What Trump told the Times was, “if it’s so important to the American people [meaning waterboarding], I would go for it. I would be guided by that.”
I should remind readers that a Reuters poll in the U.S. last March found that two-thirds of Americans in that poll agreed that torture can be justified “against suspected terrorists to obtain information about terrorism.” Only 15 percent said it should never be used.
Trump “dropping his vow to jail Hillary Clinton” was another bit of moderation the Times story concluded from its interview.
As he has often said since the night he claimed victory, Trump told the Times, “I don’t want to hurt the Clintons. I really don’t. She went through a lot, and suffered greatly in many different ways. And I am not looking to hurt them at all.”
Trump emphasized more than once, “I think we have to get the focus of the country into looking forward.”
But then a Times editor asked directly, “So you’re definitively taking that off the table?
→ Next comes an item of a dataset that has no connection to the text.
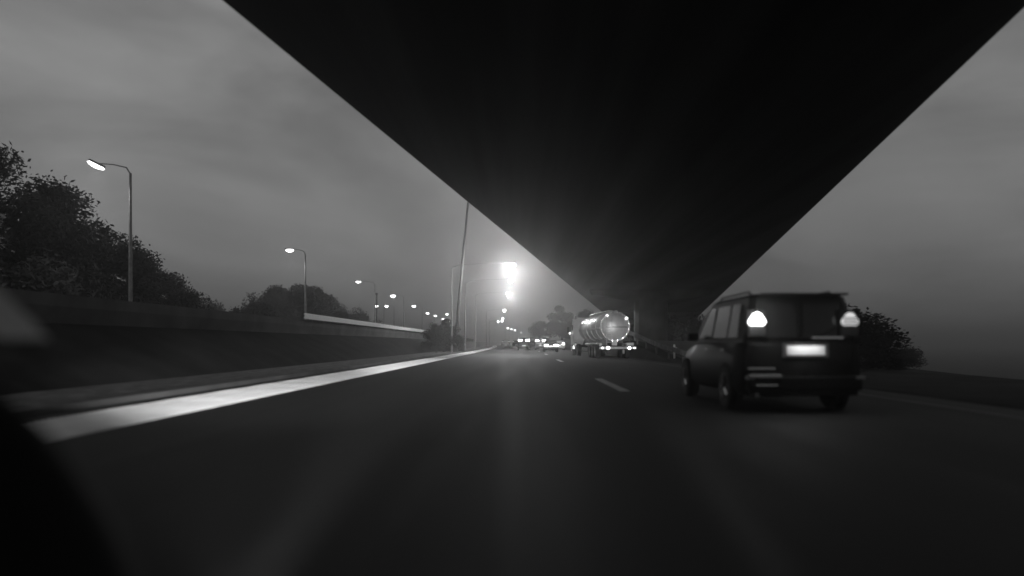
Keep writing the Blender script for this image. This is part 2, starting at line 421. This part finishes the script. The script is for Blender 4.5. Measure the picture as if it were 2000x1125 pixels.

The investigation?” Trump’s answer was “No.” When the editor immediately followed up and specified the FBI investigation “about the emails and the [Clinton] Foundation,” Trump again responded, “No, no, but it’s just not something that I feel strongly about.”
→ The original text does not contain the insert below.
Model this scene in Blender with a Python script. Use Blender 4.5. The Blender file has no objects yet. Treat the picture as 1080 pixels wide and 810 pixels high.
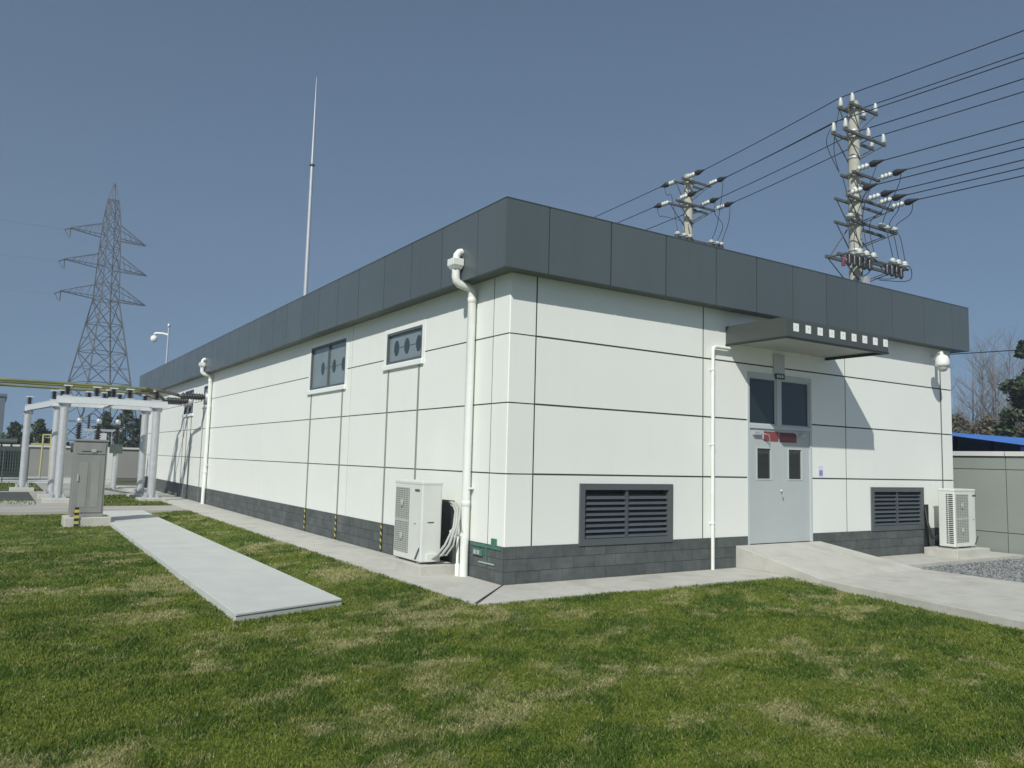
import bpy, bmesh, math, random
import numpy as np
from mathutils import Vector, Matrix
random.seed(7)
rng = np.random.default_rng(11)
S = bpy.context.scene
COL = S.collection
R = math.radians
PI = math.pi

# ------------------------------------------------------------------ camera
yaw, pitch, roll = 0.5761278, 0.0964228, 0.0260480
CAM = Vector((-5.9293, -9.2241, 1.6987))
Fv = Vector((math.sin(yaw)*math.cos(pitch), math.cos(yaw)*math.cos(pitch), math.sin(pitch)))
R0 = Vector((math.cos(yaw), -math.sin(yaw), 0)); U0 = R0.cross(Fv)
Rv = math.cos(roll)*R0 + math.sin(roll)*U0
Uv = -math.sin(roll)*R0 + math.cos(roll)*U0
cd = bpy.data.cameras.new('camera'); cam = bpy.data.objects.new('camera', cd); COL.objects.link(cam)
M = Matrix((Rv, Uv, -Fv)).transposed().to_4x4(); M.translation = CAM
cam.matrix_world = M
cd.sensor_width = 36; cd.lens = 36*830.56/1080
cd.clip_start = 0.1; cd.clip_end = 6000
S.camera = cam
HAZE = 0.0015

# ------------------------------------------------------------------ light
SUN_EL, SUN_AZ = 40.2, 230.2           # direction towards the sun (-1.5, -1.25, 1.65)
w = bpy.data.worlds.new('World'); S.world = w; w.use_nodes = True
nt = w.node_tree; nt.nodes.clear()
sky = nt.nodes.new('ShaderNodeTexSky'); sky.sky_type = 'NISHITA'; sky.sun_disc = False
sky.sun_elevation = R(SUN_EL); sky.sun_rotation = R(SUN_AZ)
sky.altitude = 0; sky.air_density = 1.0; sky.dust_density = 0.35; sky.ozone_density = 1.0
bg = nt.nodes.new('ShaderNodeBackground'); bg.inputs['Strength'].default_value = 0.08
wo = nt.nodes.new('ShaderNodeOutputWorld')
tc = nt.nodes.new('ShaderNodeTexCoord'); mp = nt.nodes.new('ShaderNodeMapping'); mp.vector_type = 'POINT'
mp.inputs['Scale'].default_value = (1, 1, .66); mp.inputs['Location'].default_value = (0, 0, .24)
nt.links.new(tc.outputs['Generated'], mp.inputs[0]); nt.links.new(mp.outputs[0], sky.inputs[0])
hs = nt.nodes.new('ShaderNodeHueSaturation'); hs.inputs['Saturation'].default_value = .95; hs.inputs['Hue'].default_value = .494
nt.links.new(sky.outputs[0], hs.inputs['Color']); nt.links.new(hs.outputs[0], bg.inputs[0]); nt.links.new(bg.outputs[0], wo.inputs[0])
sl = bpy.data.lights.new('sun', 'SUN'); sl.energy = 3.9; sl.angle = R(0.5); sl.color = (1, 0.975, 0.915)
so = bpy.data.objects.new('sun', sl); COL.objects.link(so)
so.rotation_euler = Vector((1.5, 1.25, -1.65)).to_track_quat('-Z', 'Y').to_euler()
S.view_settings.view_transform = 'Standard'; S.view_settings.look = 'None'
S.view_settings.exposure = 0.16; S.view_settings.gamma = 1; S.view_settings.use_curve_mapping = False
S.cycles.max_bounces = 6; S.cycles.transparent_max_bounces = 6

# ------------------------------------------------------------------ materials
def mat(name, col, rough=.6, metal=0.0, var=.08, scale=2.0, bump=0.0, bscale=80, tint=0.0,
        stain=0.0, stain_col=None, stain_scale=.6, streak=0.0, spec=.5, col2=None, island=0.0):
    m = bpy.data.materials.new(name); m.use_nodes = True
    n = m.node_tree.nodes; L = m.node_tree.links
    b = n['Principled BSDF']; b.inputs['Roughness'].default_value = rough
    b.inputs['Metallic'].default_value = metal; b.inputs['Specular IOR Level'].default_value = spec
    geo = n.new('ShaderNodeNewGeometry')
    def noise(sc, det=5, stretch=None, ro=.6):
        t = n.new('ShaderNodeTexNoise'); t.inputs['Scale'].default_value = sc
        t.inputs['Detail'].default_value = det; t.inputs['Roughness'].default_value = ro
        if stretch:
            mp = n.new('ShaderNodeMapping'); mp.inputs['Scale'].default_value = stretch
            L.new(geo.outputs['Position'], mp.inputs['Vector']); L.new(mp.outputs[0], t.inputs['Vector'])
        else: L.new(geo.outputs['Position'], t.inputs['Vector'])
        return t.outputs['Fac']
    def ramp(x, a, b_, lo, hi):
        r = n.new('ShaderNodeMapRange'); r.inputs['From Min'].default_value = a; r.inputs['From Max'].default_value = b_
        r.inputs['To Min'].default_value = lo; r.inputs['To Max'].default_value = hi
        L.new(x, r.inputs['Value']); return r.outputs[0]
    def mixc(fac, A, B, bt='MIX'):
        x = n.new('ShaderNodeMix'); x.data_type = 'RGBA'; x.blend_type = bt
        if isinstance(fac, float): x.inputs[0].default_value = fac
        else: L.new(fac, x.inputs[0])
        for i, v in ((6, A), (7, B)):
            if isinstance(v, tuple): x.inputs[i].default_value = (*v, 1)
            else: L.new(v, x.inputs[i])
        return x.outputs[2]
    def scalec(c, f):
        v = n.new('ShaderNodeVectorMath'); v.operation = 'SCALE'
        if isinstance(c, tuple): v.inputs[0].default_value = c
        else: L.new(c, v.inputs[0])
        L.new(f, v.inputs['Scale']); return v.outputs[0]
    c = tuple(col)
    if col2: c = mixc(ramp(noise(scale*.6, 6), .38, .62, 0, 1), c, tuple(col2))
    c = scalec(c, ramp(noise(scale), .25, .75, 1-var, 1+var))
    if streak: c = scalec(c, ramp(noise(1.0, 4, (7, 7, .35)), .45, .75, 1, 1-streak))
    if stain: c = mixc(ramp(noise(stain_scale, 6, None, .7), .5, .68, 0, stain), c, tuple(stain_col))
    if tint:
        a = n.new('ShaderNodeAttribute'); a.attribute_name = 'tint'
        c = scalec(c, ramp(a.outputs['Fac'], -1, 1, 1-tint, 1+tint))
    if island: c = scalec(c, ramp(geo.outputs['Random Per Island'], 0, 1, 1-island, 1+island))
    L.new(c, b.inputs['Base Color'])
    L.new(ramp(noise(scale*3), .3, .7, max(0, rough-.06), min(1, rough+.06)), b.inputs['Roughness'])
    if bump:
        bp = n.new('ShaderNodeBump'); bp.inputs['Strength'].default_value = bump; bp.inputs['Distance'].default_value = .01
        L.new(noise(bscale, 6, None, .7), bp.inputs['Height']); L.new(bp.outputs[0], b.inputs['Normal'])
    return m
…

He then changed the subject to things he said he did feel strongly about, such as health care and immigration.
Clinton was brought up a second time with the question, “Did you mean both the email investigation and the foundation investigation — you will not pursue either one of those?”
Trump this time said, “Yeah, look, you know we’ll have people that do things, but my inclination would be, for whatever power I have on the matter, is to say let’s go forward.”
On Sunday, Kellyanne Conway, a senior adviser to the President-elect, made clear on ABC’s This Week there would be no interference with any Clinton inquiries. When questioned whether Trump was asking the FBI or the Justice Department to stand down investigations of Clinton, Conway responded crisply, “No, he’s not.”
If that weren’t clear enough, incoming White House Chief of Staff Reince Priebus told Fox News Sunday that it would be the Justice Department’s call “if the Attorney General and the Congress find evidence that would indicate that something needs to happen” when it comes to the Clinton emails or the Clinton Foundation.
When it came to climate change, the Times news story had Trump “pledging to have an open mind about climate change,” and during the interview he repeatedly said, “I do have an open mind.”
However, at one point he noted, “You know the hottest day ever was in 1890-something, 98. You know, you can make lots of cases for different views. I have a totally open mind.” He also pointed out, “It’s a very complex subject. I’m not sure anybody is ever going to really know” the cause of climate change.
The Times story picked up Trump’s statement that “Clean air is vitally important. Clean water, crystal clean water is vitally important.” But the story did not include Trump tying the climate change issue to regulations that make industries reduce pollution but that make American companies noncompetitive in the world markets.
Times columnist Tom Friedman, who raised the climate change issue with Trump during the Q&A session, noted in his column about the meeting that when asked if he thought climate change is caused by human activity Trump answered, “There is some [linkage to human activity], something. It depends on how much.”
Trump then went on to say, “It also depends on how much it’s going to cost our companies. You have to understand, our companies are noncompetitive right now.” To me, that means what Trump may do about climate change and regulations relating to clean air and water will depend on how much “it’s going to cost our companies.”
Priebus on Fox News Sunday put it quite differently. Asked about the Times interpretation of Trump on climate change, Priebus said Trump will “have an open mind about it but he has his default position, which most of it [climate change] is a bunch of bunk, but he’ll have an open mind and listen to people.”
The mainstream media in the past has played an important role in monitoring government and explaining issues to the American people. Trump has shown he can have an equal if not greater influence by delivering his own version of the truth directly to his roughly 30 million followers on Twitter, Instagram, and Facebook.
He has had “an army of digital soldiers…citizen journalists,” as retired Lieutenant General Michael Flynn put it in a November 12 speech to the Young America’s Foundation. Flynn, Trump’s designated National Security Adviser, described one individual with 650,000 followers on Twitter as a huge “influencer” because he generated, at one point during the campaign, 35 million viewers for a talk Trump gave on Periscope, a streaming video service.
This means, like it or not, the mainstream media is in a domestic fight for the minds if not the hearts of the American people. More than ever before, journalists will have to be tough and accurate in their coverage of government, and particularly the White House.
It’s going to be a challenging four years.